Lupo aponta descaso dos réus ao serem notificados da instauração do inquérito civil pelo MP, “pois quedaram-se inertes, mesmo após constituírem advogado para acompanhar as investigações”.
O advogado Ricardo Rodrigues Martins Aguiar, que faz a defesa de Rafael Toscano Silva, explica que ainda está dentro do prazo para apresentar a defesa do seu cliente.
Esclarece que Rafael era sócio cotista com 1% do Liceu. “Ele não tinha direito a qualquer retirada e nunca se beneficiou com 1 centavo da empresa e provará que está sendo processado injustamente, já que toda administração da empresa competia ao sócio majoritário (Pablo). Provará também que algumas matrículas foram feitas no período anterior a 2020, e na época sequer sócio da empresa ele era”, argumenta o advogado.
O Diário aguarda um posicionamento da defesa do empresário Pablo Monteiro, que ainda não se pronunciou.

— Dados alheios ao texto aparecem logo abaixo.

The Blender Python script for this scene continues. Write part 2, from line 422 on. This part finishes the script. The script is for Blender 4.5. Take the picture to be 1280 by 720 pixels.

Os 335 alunos do Liceu Rondon estavam matriculados nos seguintes cursos profissionalizantes:
Administração – 23 alunos
Eletrotécnica – 46 alunos
Prótese Dentária – 53 alunos
Saúde Bucal – 41 alunos
Mecatrônica – 29 alunos
Mecânica – 59 alunos
Podologia – 13 alunos
Química – 34 alunos
Enfermagem – 37 alunos
Os cursos oferecidos e ministrados possuem duração de 12 a 18 meses, com mensalidades de R$ 250,00 a R$ 392,00.